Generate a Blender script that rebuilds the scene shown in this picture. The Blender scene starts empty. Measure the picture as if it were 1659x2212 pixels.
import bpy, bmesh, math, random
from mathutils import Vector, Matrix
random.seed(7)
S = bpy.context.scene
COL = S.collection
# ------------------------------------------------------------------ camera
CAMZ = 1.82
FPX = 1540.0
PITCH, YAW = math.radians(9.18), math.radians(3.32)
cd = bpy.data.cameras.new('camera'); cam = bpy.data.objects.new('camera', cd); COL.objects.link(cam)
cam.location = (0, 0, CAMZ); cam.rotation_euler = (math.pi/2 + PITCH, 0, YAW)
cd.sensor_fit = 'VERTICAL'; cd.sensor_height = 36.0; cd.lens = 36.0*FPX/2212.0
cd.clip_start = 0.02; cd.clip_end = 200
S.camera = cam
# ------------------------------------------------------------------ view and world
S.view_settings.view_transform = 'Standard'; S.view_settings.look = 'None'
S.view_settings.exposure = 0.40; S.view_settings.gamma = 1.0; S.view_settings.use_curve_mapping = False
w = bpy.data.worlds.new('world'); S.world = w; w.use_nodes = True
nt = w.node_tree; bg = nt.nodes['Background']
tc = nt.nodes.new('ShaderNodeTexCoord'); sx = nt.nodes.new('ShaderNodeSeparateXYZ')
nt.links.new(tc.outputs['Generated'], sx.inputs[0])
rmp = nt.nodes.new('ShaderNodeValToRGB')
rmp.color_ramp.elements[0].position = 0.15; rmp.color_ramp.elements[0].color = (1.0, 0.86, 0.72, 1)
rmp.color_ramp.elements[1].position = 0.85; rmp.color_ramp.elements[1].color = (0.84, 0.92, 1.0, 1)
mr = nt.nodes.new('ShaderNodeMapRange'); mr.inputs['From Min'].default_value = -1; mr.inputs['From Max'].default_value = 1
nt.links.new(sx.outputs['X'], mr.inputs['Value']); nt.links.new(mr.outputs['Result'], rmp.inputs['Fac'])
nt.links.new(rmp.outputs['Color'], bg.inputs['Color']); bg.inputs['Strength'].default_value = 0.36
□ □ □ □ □
Search the data above for lines holding "scene" and copy each of them.

Exercise response —
Generate a Blender script that rebuilds the scene shown in this picture. The Blender scene starts empty. Measure the picture as if it were 1659x2212 pixels.
S = bpy.context.scene